-- begin RECORD EXTRACTS --

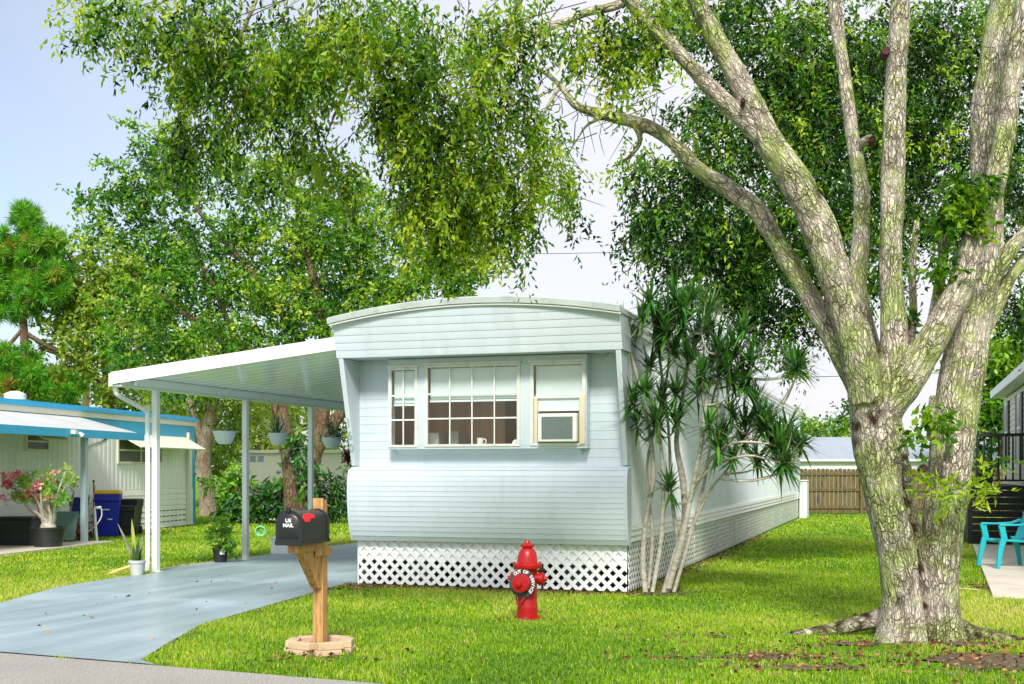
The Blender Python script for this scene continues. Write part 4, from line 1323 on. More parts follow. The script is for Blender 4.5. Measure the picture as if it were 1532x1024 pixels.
# ------------------------------------------------------------------ shed and garden behind the carport
SX0, SX1, SY = at(364, 700, 40).x, at(560, 700, 40).x, 40
t = thing('shed', 'cream garden shed with a small vent behind the oak tree', 'shed', (SX0, SY, 0))
w = SX1 - SX0
mb = MB(); mb.span((0, 0, 0), (w, 3, 2.1)); mb.build('wall', M['shed'], t, smooth=False)
mb = MB(); mb.span((-0.1, -0.12, 2.101), (w + 0.1, 3.1, 2.2)); mb.build('roof', M['n_cream'], t, smooth=False)
mb = MB()
for i in (0, 1):
    mb.span((0.22 + i * 0.26, -0.012, 1.80), (0.42 + i * 0.26, -0.001, 2.0))
mb.build('vent', M['back_roof'], t, smooth=False)
for i, (px, py, r, lb) in enumerate(((398, 772, 0.24, 'large white garden stone beside the shrubs'), (380, 776, 0.18, 'small white garden stone left of the larger ones'), (411, 776, 0.2, 'white garden stone just left of the mailbox box'))):
    mb = MB(); p = G(px, py + 2)
    mb.lathe([(r, -0.02), (r * 1.05, r * 0.35), (r * 0.8, r * 0.8), (r * 0.35, r * 1.05), (0, r * 1.08)], 9)
    o = mb.build('garden_stone', M['stone_white'], smooth=True, angle=70); o.location = p; o.scale = (1.3, 0.9, 0.9); o.rotation_euler = (0, 0, i)
    tag(o, lb, 'stone', 'stones in the garden bed')
t = thing('hose_coil', 'coil of green garden hose lying on the lawn behind the carport', 'hose', G(390, 803))
mb = MB()
for i in range(3):
    mb.tube([((0.115 - 0.015 * i) * math.cos(a), (0.03 * i - 0.03), 0.115 + (0.115 - 0.015 * i) * math.sin(a)) for a in np.linspace(0, 2 * PI, 17)], 0.022, 6, 1)
mb.build('hose', M['hose_green'], t)

# ------------------------------------------------------------------ back fence and the house beyond
fz, fy = 1.58, 41.5
fx0 = at(1196, 700, fy).x
t = thing('wooden_fence', 'weathered brown board fence at the end of the lawn', 'fence', (fx0, fy, 0))
for k in range(4):
    mb = MB(); x = k * 2.4
    for i in range(16):
        bx = x + i * 0.15
        hh = fz + random.uniform(-0.015, 0.015)
        mb.prism([(bx, 0.05), (bx + 0.14, 0.05), (bx + 0.14, hh - 0.04), (bx + 0.11, hh), (bx + 0.03, hh), (bx, hh - 0.04)], 0.03 + random.uniform(0, 0.004), 0.05, 'xz')
    mb.build('board_panel', M['fence'], t, smooth=False)
    mb = MB()
    for z in (0.25, 0.85, 1.40):
        mb.span((x, -0.012, z - 0.045), (x + 2.395, 0.029, z + 0.045))
    mb.build('rail', M['fence'], t, smooth=False)
    mb = MB(); mb.span((x + 2.07, -0.11, 0), (x + 2.17, -0.0125, 1.46)); mb.build('post', M['fence'], t, smooth=False)
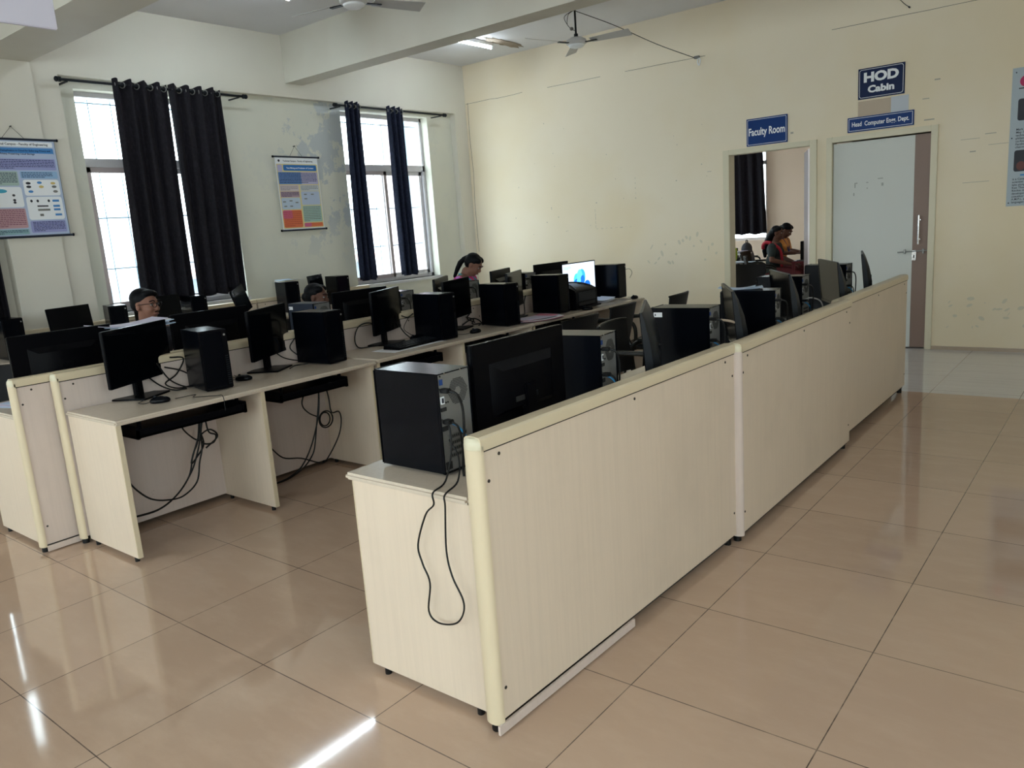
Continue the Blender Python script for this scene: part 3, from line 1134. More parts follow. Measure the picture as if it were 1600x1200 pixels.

-- end RECORD EXTRACTS --

#### REQUIREMENTS:
Omit the pictures. Transcribe every record exactly.

#### RESULT FOR THIS TASK:
The Blender Python script for this scene continues. Write part 4, from line 1323 on. More parts follow. The script is for Blender 4.5. Measure the picture as if it were 1532x1024 pixels.
# ------------------------------------------------------------------ shed and garden behind the carport
SX0, SX1, SY = at(364, 700, 40).x, at(560, 700, 40).x, 40
t = thing('shed', 'cream garden shed with a small vent behind the oak tree', 'shed', (SX0, SY, 0))
w = SX1 - SX0
mb = MB(); mb.span((0, 0, 0), (w, 3, 2.1)); mb.build('wall', M['shed'], t, smooth=False)
mb = MB(); mb.span((-0.1, -0.12, 2.101), (w + 0.1, 3.1, 2.2)); mb.build('roof', M['n_cream'], t, smooth=False)
mb = MB()
for i in (0, 1):
    mb.span((0.22 + i * 0.26, -0.012, 1.80), (0.42 + i * 0.26, -0.001, 2.0))
mb.build('vent', M['back_roof'], t, smooth=False)
for i, (px, py, r, lb) in enumerate(((398, 772, 0.24, 'large white garden stone beside the shrubs'), (380, 776, 0.18, 'small white garden stone left of the larger ones'), (411, 776, 0.2, 'white garden stone just left of the mailbox box'))):
    mb = MB(); p = G(px, py + 2)
    mb.lathe([(r, -0.02), (r * 1.05, r * 0.35), (r * 0.8, r * 0.8), (r * 0.35, r * 1.05), (0, r * 1.08)], 9)
    o = mb.build('garden_stone', M['stone_white'], smooth=True, angle=70); o.location = p; o.scale = (1.3, 0.9, 0.9); o.rotation_euler = (0, 0, i)
    tag(o, lb, 'stone', 'stones in the garden bed')
t = thing('hose_coil', 'coil of green garden hose lying on the lawn behind the carport', 'hose', G(390, 803))
mb = MB()
for i in range(3):
    mb.tube([((0.115 - 0.015 * i) * math.cos(a), (0.03 * i - 0.03), 0.115 + (0.115 - 0.015 * i) * math.sin(a)) for a in np.linspace(0, 2 * PI, 17)], 0.022, 6, 1)
mb.build('hose', M['hose_green'], t)

# ------------------------------------------------------------------ back fence and the house beyond
fz, fy = 1.58, 41.5
fx0 = at(1196, 700, fy).x
t = thing('wooden_fence', 'weathered brown board fence at the end of the lawn', 'fence', (fx0, fy, 0))
for k in range(4):
    mb = MB(); x = k * 2.4
    for i in range(16):
        bx = x + i * 0.15
        hh = fz + random.uniform(-0.015, 0.015)
        mb.prism([(bx, 0.05), (bx + 0.14, 0.05), (bx + 0.14, hh - 0.04), (bx + 0.11, hh), (bx + 0.03, hh), (bx, hh - 0.04)], 0.03 + random.uniform(0, 0.004), 0.05, 'xz')
    mb.build('board_panel', M['fence'], t, smooth=False)
    mb = MB()
    for z in (0.25, 0.85, 1.40):
        mb.span((x, -0.012, z - 0.045), (x + 2.395, 0.029, z + 0.045))
    mb.build('rail', M['fence'], t, smooth=False)
    mb = MB(); mb.span((x + 2.07, -0.11, 0), (x + 2.17, -0.0125, 1.46)); mb.build('post', M['fence'], t, smooth=False)
Continue the Blender Python script for this scene: part 3, from line 1134. More parts follow. Measure the picture as if it were 1600x1200 pixels.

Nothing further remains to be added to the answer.